-- START --

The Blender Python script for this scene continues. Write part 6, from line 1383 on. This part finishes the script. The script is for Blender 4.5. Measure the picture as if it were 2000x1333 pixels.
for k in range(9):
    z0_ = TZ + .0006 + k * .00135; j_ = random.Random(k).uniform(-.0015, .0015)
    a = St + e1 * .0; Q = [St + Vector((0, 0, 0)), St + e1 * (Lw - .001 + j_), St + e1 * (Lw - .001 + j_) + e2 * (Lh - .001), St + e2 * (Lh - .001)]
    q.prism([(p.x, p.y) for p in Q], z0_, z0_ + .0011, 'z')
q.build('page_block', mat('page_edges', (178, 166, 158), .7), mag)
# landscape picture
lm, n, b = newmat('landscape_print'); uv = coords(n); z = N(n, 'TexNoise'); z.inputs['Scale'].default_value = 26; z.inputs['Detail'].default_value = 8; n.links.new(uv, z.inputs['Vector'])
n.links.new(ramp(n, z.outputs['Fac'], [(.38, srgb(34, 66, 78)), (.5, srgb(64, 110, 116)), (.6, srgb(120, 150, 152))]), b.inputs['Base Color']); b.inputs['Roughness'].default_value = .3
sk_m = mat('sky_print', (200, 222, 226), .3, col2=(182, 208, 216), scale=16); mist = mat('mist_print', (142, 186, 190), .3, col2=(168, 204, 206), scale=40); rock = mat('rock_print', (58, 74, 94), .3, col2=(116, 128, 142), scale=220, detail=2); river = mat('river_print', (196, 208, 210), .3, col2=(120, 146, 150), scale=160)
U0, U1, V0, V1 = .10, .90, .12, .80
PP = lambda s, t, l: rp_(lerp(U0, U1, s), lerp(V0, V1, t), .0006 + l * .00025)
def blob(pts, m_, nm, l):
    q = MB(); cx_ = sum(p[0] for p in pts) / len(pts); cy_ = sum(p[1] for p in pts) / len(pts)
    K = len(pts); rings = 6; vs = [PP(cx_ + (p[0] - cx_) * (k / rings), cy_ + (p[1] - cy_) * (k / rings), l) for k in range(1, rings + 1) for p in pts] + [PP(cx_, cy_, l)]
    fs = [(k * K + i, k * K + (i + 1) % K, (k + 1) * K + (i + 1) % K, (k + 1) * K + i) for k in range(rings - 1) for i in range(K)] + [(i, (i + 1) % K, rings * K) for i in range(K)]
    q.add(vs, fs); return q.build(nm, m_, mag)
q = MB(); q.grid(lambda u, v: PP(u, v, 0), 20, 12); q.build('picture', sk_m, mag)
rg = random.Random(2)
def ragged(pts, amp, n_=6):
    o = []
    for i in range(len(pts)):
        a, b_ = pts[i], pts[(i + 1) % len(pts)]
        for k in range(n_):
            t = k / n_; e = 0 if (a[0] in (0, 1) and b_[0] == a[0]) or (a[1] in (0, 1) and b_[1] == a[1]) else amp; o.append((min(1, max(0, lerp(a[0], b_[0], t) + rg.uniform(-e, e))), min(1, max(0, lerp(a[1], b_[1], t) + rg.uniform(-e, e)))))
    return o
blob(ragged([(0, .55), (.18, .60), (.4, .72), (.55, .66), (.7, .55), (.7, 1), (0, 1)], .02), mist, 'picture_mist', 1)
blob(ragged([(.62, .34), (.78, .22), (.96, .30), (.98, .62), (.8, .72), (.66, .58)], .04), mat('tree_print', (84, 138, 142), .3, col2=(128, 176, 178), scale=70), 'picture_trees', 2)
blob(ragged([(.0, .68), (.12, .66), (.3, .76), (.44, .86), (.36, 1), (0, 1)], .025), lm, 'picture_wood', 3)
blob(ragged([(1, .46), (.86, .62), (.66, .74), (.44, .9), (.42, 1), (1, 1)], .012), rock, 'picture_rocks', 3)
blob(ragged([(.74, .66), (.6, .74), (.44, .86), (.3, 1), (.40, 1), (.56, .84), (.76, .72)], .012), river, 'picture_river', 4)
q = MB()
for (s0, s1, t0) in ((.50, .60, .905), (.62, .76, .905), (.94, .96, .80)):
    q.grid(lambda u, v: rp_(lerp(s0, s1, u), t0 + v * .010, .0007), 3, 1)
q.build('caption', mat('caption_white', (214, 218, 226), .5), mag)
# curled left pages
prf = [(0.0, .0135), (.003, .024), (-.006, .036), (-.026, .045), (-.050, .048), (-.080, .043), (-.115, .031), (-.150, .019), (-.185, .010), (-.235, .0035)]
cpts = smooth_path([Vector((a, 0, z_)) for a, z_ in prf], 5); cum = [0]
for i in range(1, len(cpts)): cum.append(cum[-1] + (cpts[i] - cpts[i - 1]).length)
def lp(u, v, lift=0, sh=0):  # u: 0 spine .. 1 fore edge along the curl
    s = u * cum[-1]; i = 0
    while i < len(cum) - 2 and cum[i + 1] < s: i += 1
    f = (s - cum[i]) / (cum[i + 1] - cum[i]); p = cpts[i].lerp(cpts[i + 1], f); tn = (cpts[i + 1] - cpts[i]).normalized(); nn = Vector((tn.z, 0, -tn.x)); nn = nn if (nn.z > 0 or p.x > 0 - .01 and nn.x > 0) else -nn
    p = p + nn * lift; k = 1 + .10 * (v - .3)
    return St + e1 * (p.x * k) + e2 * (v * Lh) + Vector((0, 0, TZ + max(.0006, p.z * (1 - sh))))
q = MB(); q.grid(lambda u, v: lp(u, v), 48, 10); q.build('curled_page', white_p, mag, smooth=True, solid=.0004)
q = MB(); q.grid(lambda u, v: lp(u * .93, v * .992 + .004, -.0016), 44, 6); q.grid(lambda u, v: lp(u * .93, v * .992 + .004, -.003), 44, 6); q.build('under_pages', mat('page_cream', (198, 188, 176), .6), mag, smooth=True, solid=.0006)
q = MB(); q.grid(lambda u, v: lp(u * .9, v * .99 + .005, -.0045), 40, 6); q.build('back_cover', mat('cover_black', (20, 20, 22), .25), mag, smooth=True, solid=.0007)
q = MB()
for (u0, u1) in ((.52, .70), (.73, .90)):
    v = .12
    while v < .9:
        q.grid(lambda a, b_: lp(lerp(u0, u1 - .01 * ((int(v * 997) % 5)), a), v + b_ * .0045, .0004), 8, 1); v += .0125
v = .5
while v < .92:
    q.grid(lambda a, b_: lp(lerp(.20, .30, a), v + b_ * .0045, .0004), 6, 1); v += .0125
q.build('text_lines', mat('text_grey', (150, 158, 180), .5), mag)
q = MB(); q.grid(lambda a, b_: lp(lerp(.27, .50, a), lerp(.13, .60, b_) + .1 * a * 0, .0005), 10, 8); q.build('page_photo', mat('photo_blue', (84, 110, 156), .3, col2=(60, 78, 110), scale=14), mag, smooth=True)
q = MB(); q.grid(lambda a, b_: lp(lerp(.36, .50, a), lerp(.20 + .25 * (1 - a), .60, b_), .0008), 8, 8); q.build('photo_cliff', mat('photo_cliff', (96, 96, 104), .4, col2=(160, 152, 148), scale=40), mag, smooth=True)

-- END --

### Objective
Write out the whole listing again, exactly as it stands.

### Full output
The Blender Python script for this scene continues. Write part 6, from line 1383 on. This part finishes the script. The script is for Blender 4.5. Measure the picture as if it were 2000x1333 pixels.
for k in range(9):
    z0_ = TZ + .0006 + k * .00135; j_ = random.Random(k).uniform(-.0015, .0015)
    a = St + e1 * .0; Q = [St + Vector((0, 0, 0)), St + e1 * (Lw - .001 + j_), St + e1 * (Lw - .001 + j_) + e2 * (Lh - .001), St + e2 * (Lh - .001)]
    q.prism([(p.x, p.y) for p in Q], z0_, z0_ + .0011, 'z')
q.build('page_block', mat('page_edges', (178, 166, 158), .7), mag)
# landscape picture
lm, n, b = newmat('landscape_print'); uv = coords(n); z = N(n, 'TexNoise'); z.inputs['Scale'].default_value = 26; z.inputs['Detail'].default_value = 8; n.links.new(uv, z.inputs['Vector'])
n.links.new(ramp(n, z.outputs['Fac'], [(.38, srgb(34, 66, 78)), (.5, srgb(64, 110, 116)), (.6, srgb(120, 150, 152))]), b.inputs['Base Color']); b.inputs['Roughness'].default_value = .3
sk_m = mat('sky_print', (200, 222, 226), .3, col2=(182, 208, 216), scale=16); mist = mat('mist_print', (142, 186, 190), .3, col2=(168, 204, 206), scale=40); rock = mat('rock_print', (58, 74, 94), .3, col2=(116, 128, 142), scale=220, detail=2); river = mat('river_print', (196, 208, 210), .3, col2=(120, 146, 150), scale=160)
U0, U1, V0, V1 = .10, .90, .12, .80
PP = lambda s, t, l: rp_(lerp(U0, U1, s), lerp(V0, V1, t), .0006 + l * .00025)
def blob(pts, m_, nm, l):
    q = MB(); cx_ = sum(p[0] for p in pts) / len(pts); cy_ = sum(p[1] for p in pts) / len(pts)
    K = len(pts); rings = 6; vs = [PP(cx_ + (p[0] - cx_) * (k / rings), cy_ + (p[1] - cy_) * (k / rings), l) for k in range(1, rings + 1) for p in pts] + [PP(cx_, cy_, l)]
    fs = [(k * K + i, k * K + (i + 1) % K, (k + 1) * K + (i + 1) % K, (k + 1) * K + i) for k in range(rings - 1) for i in range(K)] + [(i, (i + 1) % K, rings * K) for i in range(K)]
    q.add(vs, fs); return q.build(nm, m_, mag)
q = MB(); q.grid(lambda u, v: PP(u, v, 0), 20, 12); q.build('picture', sk_m, mag)
rg = random.Random(2)
def ragged(pts, amp, n_=6):
    o = []
    for i in range(len(pts)):
        a, b_ = pts[i], pts[(i + 1) % len(pts)]
        for k in range(n_):
            t = k / n_; e = 0 if (a[0] in (0, 1) and b_[0] == a[0]) or (a[1] in (0, 1) and b_[1] == a[1]) else amp; o.append((min(1, max(0, lerp(a[0], b_[0], t) + rg.uniform(-e, e))), min(1, max(0, lerp(a[1], b_[1], t) + rg.uniform(-e, e)))))
    return o
blob(ragged([(0, .55), (.18, .60), (.4, .72), (.55, .66), (.7, .55), (.7, 1), (0, 1)], .02), mist, 'picture_mist', 1)
blob(ragged([(.62, .34), (.78, .22), (.96, .30), (.98, .62), (.8, .72), (.66, .58)], .04), mat('tree_print', (84, 138, 142), .3, col2=(128, 176, 178), scale=70), 'picture_trees', 2)
blob(ragged([(.0, .68), (.12, .66), (.3, .76), (.44, .86), (.36, 1), (0, 1)], .025), lm, 'picture_wood', 3)
blob(ragged([(1, .46), (.86, .62), (.66, .74), (.44, .9), (.42, 1), (1, 1)], .012), rock, 'picture_rocks', 3)
blob(ragged([(.74, .66), (.6, .74), (.44, .86), (.3, 1), (.40, 1), (.56, .84), (.76, .72)], .012), river, 'picture_river', 4)
q = MB()
for (s0, s1, t0) in ((.50, .60, .905), (.62, .76, .905), (.94, .96, .80)):
    q.grid(lambda u, v: rp_(lerp(s0, s1, u), t0 + v * .010, .0007), 3, 1)
q.build('caption', mat('caption_white', (214, 218, 226), .5), mag)
# curled left pages
prf = [(0.0, .0135), (.003, .024), (-.006, .036), (-.026, .045), (-.050, .048), (-.080, .043), (-.115, .031), (-.150, .019), (-.185, .010), (-.235, .0035)]
cpts = smooth_path([Vector((a, 0, z_)) for a, z_ in prf], 5); cum = [0]
for i in range(1, len(cpts)): cum.append(cum[-1] + (cpts[i] - cpts[i - 1]).length)
def lp(u, v, lift=0, sh=0):  # u: 0 spine .. 1 fore edge along the curl
    s = u * cum[-1]; i = 0
    while i < len(cum) - 2 and cum[i + 1] < s: i += 1
    f = (s - cum[i]) / (cum[i + 1] - cum[i]); p = cpts[i].lerp(cpts[i + 1], f); tn = (cpts[i + 1] - cpts[i]).normalized(); nn = Vector((tn.z, 0, -tn.x)); nn = nn if (nn.z > 0 or p.x > 0 - .01 and nn.x > 0) else -nn
    p = p + nn * lift; k = 1 + .10 * (v - .3)
    return St + e1 * (p.x * k) + e2 * (v * Lh) + Vector((0, 0, TZ + max(.0006, p.z * (1 - sh))))
q = MB(); q.grid(lambda u, v: lp(u, v), 48, 10); q.build('curled_page', white_p, mag, smooth=True, solid=.0004)
q = MB(); q.grid(lambda u, v: lp(u * .93, v * .992 + .004, -.0016), 44, 6); q.grid(lambda u, v: lp(u * .93, v * .992 + .004, -.003), 44, 6); q.build('under_pages', mat('page_cream', (198, 188, 176), .6), mag, smooth=True, solid=.0006)
q = MB(); q.grid(lambda u, v: lp(u * .9, v * .99 + .005, -.0045), 40, 6); q.build('back_cover', mat('cover_black', (20, 20, 22), .25), mag, smooth=True, solid=.0007)
q = MB()
for (u0, u1) in ((.52, .70), (.73, .90)):
    v = .12
    while v < .9:
        q.grid(lambda a, b_: lp(lerp(u0, u1 - .01 * ((int(v * 997) % 5)), a), v + b_ * .0045, .0004), 8, 1); v += .0125
v = .5
while v < .92:
    q.grid(lambda a, b_: lp(lerp(.20, .30, a), v + b_ * .0045, .0004), 6, 1); v += .0125
q.build('text_lines', mat('text_grey', (150, 158, 180), .5), mag)
q = MB(); q.grid(lambda a, b_: lp(lerp(.27, .50, a), lerp(.13, .60, b_) + .1 * a * 0, .0005), 10, 8); q.build('page_photo', mat('photo_blue', (84, 110, 156), .3, col2=(60, 78, 110), scale=14), mag, smooth=True)
q = MB(); q.grid(lambda a, b_: lp(lerp(.36, .50, a), lerp(.20 + .25 * (1 - a), .60, b_), .0008), 8, 8); q.build('photo_cliff', mat('photo_cliff', (96, 96, 104), .4, col2=(160, 152, 148), scale=40), mag, smooth=True)